Aim:
Your task is to locate every line holding the string "picture" and to copy each of them.

Supplied material:
┌──
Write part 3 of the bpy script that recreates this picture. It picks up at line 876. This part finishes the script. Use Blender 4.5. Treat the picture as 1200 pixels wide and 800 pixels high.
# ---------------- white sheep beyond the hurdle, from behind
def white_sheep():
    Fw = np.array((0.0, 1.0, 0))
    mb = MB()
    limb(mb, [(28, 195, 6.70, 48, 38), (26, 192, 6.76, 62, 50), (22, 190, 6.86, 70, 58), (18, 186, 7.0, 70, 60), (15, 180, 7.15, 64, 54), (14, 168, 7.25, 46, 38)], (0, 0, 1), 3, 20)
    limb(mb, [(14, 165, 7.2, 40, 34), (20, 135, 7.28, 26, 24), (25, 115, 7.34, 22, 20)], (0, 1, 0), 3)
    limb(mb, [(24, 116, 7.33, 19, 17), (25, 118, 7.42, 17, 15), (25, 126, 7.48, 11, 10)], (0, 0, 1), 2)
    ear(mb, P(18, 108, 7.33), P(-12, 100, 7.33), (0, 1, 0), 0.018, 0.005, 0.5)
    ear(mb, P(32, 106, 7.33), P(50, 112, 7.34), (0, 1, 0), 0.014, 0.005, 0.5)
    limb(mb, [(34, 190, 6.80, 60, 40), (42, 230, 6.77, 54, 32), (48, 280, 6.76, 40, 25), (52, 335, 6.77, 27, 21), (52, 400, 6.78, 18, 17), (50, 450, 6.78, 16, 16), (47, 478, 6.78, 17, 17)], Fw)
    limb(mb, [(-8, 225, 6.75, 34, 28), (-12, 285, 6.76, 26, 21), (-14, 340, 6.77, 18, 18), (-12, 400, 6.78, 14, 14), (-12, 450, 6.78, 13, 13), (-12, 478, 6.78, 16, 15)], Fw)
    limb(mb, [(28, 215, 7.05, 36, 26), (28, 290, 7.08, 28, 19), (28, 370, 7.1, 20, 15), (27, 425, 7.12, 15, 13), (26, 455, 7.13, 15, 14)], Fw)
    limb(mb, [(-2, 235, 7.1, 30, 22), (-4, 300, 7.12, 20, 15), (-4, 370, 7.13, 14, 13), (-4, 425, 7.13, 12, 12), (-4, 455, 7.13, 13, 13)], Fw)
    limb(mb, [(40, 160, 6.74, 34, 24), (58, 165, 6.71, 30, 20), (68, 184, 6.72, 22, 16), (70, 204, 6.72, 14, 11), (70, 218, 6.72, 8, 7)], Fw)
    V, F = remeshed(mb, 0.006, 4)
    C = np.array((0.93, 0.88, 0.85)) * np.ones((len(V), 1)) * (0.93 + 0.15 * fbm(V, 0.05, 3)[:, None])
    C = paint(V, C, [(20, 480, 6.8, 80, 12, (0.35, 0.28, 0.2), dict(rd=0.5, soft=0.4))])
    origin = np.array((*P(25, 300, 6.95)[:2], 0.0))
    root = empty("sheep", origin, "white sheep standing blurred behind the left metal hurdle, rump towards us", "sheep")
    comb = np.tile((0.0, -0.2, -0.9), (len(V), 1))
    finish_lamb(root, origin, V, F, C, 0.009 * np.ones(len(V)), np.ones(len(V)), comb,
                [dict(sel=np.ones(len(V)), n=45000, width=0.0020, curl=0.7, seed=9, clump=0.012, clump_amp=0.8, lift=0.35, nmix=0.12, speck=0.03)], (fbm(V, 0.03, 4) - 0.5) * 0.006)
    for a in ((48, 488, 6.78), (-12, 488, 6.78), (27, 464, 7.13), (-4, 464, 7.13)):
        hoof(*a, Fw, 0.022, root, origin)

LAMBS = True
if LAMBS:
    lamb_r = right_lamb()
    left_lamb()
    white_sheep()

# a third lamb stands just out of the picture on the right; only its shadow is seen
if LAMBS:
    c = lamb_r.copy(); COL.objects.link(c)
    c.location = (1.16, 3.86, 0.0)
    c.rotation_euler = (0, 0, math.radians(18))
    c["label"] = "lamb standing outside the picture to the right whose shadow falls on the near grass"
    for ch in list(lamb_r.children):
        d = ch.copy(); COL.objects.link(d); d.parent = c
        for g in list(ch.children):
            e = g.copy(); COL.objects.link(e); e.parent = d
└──
Written solution:
Write part 3 of the bpy script that recreates this picture. It picks up at line 876. This part finishes the script. Use Blender 4.5. Treat the picture as 1200 pixels wide and 800 pixels high.
# a third lamb stands just out of the picture on the right; only its shadow is seen
    c["label"] = "lamb standing outside the picture to the right whose shadow falls on the near grass"